» **The request**
Your task is to reproduce the material exactly.

» **Data shown**
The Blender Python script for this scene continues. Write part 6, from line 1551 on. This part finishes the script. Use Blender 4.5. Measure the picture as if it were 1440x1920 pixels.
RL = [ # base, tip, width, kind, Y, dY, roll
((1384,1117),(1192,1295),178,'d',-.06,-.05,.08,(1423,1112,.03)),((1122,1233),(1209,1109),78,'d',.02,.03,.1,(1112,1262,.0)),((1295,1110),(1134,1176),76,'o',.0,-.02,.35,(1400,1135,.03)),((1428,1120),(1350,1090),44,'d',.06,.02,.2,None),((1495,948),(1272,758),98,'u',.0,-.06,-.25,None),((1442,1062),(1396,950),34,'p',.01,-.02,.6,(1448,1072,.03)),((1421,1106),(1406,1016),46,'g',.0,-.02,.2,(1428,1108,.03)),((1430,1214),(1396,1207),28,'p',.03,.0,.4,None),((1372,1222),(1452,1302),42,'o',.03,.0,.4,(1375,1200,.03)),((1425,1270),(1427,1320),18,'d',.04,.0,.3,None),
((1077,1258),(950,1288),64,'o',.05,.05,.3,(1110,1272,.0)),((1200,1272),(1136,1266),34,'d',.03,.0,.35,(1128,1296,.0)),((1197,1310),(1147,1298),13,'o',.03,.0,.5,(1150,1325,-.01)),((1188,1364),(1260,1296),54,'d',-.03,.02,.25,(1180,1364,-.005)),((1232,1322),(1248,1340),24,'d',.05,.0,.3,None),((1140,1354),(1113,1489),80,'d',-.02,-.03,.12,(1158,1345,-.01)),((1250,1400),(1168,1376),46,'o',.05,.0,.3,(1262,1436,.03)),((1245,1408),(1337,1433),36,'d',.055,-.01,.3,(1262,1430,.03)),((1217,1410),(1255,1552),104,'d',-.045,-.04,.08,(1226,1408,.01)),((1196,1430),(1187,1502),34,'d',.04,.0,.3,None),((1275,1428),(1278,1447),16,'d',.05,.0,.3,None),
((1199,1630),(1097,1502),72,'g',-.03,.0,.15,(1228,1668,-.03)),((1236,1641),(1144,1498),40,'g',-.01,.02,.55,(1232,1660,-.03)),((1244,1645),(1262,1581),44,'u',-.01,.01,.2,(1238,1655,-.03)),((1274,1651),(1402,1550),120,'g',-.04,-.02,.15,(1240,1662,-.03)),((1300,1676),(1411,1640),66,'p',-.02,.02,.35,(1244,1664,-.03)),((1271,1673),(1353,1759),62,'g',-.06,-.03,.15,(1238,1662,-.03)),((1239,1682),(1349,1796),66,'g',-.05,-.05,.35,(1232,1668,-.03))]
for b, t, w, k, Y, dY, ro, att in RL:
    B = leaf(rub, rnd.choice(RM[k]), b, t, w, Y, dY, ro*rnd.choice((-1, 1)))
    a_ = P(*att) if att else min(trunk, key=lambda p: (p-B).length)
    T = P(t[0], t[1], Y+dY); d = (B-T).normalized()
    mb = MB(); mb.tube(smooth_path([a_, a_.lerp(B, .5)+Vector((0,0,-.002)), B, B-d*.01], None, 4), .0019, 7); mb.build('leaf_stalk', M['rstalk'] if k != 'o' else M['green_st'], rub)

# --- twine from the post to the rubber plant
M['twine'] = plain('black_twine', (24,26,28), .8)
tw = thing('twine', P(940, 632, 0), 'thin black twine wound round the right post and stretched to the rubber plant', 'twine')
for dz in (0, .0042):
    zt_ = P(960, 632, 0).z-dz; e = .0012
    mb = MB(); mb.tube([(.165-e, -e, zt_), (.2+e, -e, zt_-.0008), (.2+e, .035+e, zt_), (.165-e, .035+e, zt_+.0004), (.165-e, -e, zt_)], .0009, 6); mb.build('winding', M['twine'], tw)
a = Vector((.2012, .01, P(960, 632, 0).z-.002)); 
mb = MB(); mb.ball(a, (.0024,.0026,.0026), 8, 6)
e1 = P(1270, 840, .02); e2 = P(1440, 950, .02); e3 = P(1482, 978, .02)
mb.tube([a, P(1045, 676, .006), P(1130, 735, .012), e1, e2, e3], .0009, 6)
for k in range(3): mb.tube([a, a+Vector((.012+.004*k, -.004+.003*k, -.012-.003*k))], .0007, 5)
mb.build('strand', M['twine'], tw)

» **Written response**
The Blender Python script for this scene continues. Write part 6, from line 1551 on. This part finishes the script. Use Blender 4.5. Measure the picture as if it were 1440x1920 pixels.
RL = [ # base, tip, width, kind, Y, dY, roll
((1384,1117),(1192,1295),178,'d',-.06,-.05,.08,(1423,1112,.03)),((1122,1233),(1209,1109),78,'d',.02,.03,.1,(1112,1262,.0)),((1295,1110),(1134,1176),76,'o',.0,-.02,.35,(1400,1135,.03)),((1428,1120),(1350,1090),44,'d',.06,.02,.2,None),((1495,948),(1272,758),98,'u',.0,-.06,-.25,None),((1442,1062),(1396,950),34,'p',.01,-.02,.6,(1448,1072,.03)),((1421,1106),(1406,1016),46,'g',.0,-.02,.2,(1428,1108,.03)),((1430,1214),(1396,1207),28,'p',.03,.0,.4,None),((1372,1222),(1452,1302),42,'o',.03,.0,.4,(1375,1200,.03)),((1425,1270),(1427,1320),18,'d',.04,.0,.3,None),
((1077,1258),(950,1288),64,'o',.05,.05,.3,(1110,1272,.0)),((1200,1272),(1136,1266),34,'d',.03,.0,.35,(1128,1296,.0)),((1197,1310),(1147,1298),13,'o',.03,.0,.5,(1150,1325,-.01)),((1188,1364),(1260,1296),54,'d',-.03,.02,.25,(1180,1364,-.005)),((1232,1322),(1248,1340),24,'d',.05,.0,.3,None),((1140,1354),(1113,1489),80,'d',-.02,-.03,.12,(1158,1345,-.01)),((1250,1400),(1168,1376),46,'o',.05,.0,.3,(1262,1436,.03)),((1245,1408),(1337,1433),36,'d',.055,-.01,.3,(1262,1430,.03)),((1217,1410),(1255,1552),104,'d',-.045,-.04,.08,(1226,1408,.01)),((1196,1430),(1187,1502),34,'d',.04,.0,.3,None),((1275,1428),(1278,1447),16,'d',.05,.0,.3,None),
((1199,1630),(1097,1502),72,'g',-.03,.0,.15,(1228,1668,-.03)),((1236,1641),(1144,1498),40,'g',-.01,.02,.55,(1232,1660,-.03)),((1244,1645),(1262,1581),44,'u',-.01,.01,.2,(1238,1655,-.03)),((1274,1651),(1402,1550),120,'g',-.04,-.02,.15,(1240,1662,-.03)),((1300,1676),(1411,1640),66,'p',-.02,.02,.35,(1244,1664,-.03)),((1271,1673),(1353,1759),62,'g',-.06,-.03,.15,(1238,1662,-.03)),((1239,1682),(1349,1796),66,'g',-.05,-.05,.35,(1232,1668,-.03))]
for b, t, w, k, Y, dY, ro, att in RL:
    B = leaf(rub, rnd.choice(RM[k]), b, t, w, Y, dY, ro*rnd.choice((-1, 1)))
    a_ = P(*att) if att else min(trunk, key=lambda p: (p-B).length)
    T = P(t[0], t[1], Y+dY); d = (B-T).normalized()
    mb = MB(); mb.tube(smooth_path([a_, a_.lerp(B, .5)+Vector((0,0,-.002)), B, B-d*.01], None, 4), .0019, 7); mb.build('leaf_stalk', M['rstalk'] if k != 'o' else M['green_st'], rub)

# --- twine from the post to the rubber plant
M['twine'] = plain('black_twine', (24,26,28), .8)
tw = thing('twine', P(940, 632, 0), 'thin black twine wound round the right post and stretched to the rubber plant', 'twine')
for dz in (0, .0042):
    zt_ = P(960, 632, 0).z-dz; e = .0012
    mb = MB(); mb.tube([(.165-e, -e, zt_), (.2+e, -e, zt_-.0008), (.2+e, .035+e, zt_), (.165-e, .035+e, zt_+.0004), (.165-e, -e, zt_)], .0009, 6); mb.build('winding', M['twine'], tw)
a = Vector((.2012, .01, P(960, 632, 0).z-.002)); 
mb = MB(); mb.ball(a, (.0024,.0026,.0026), 8, 6)
e1 = P(1270, 840, .02); e2 = P(1440, 950, .02); e3 = P(1482, 978, .02)
mb.tube([a, P(1045, 676, .006), P(1130, 735, .012), e1, e2, e3], .0009, 6)
for k in range(3): mb.tube([a, a+Vector((.012+.004*k, -.004+.003*k, -.012-.003*k))], .0007, 5)
mb.build('strand', M['twine'], tw)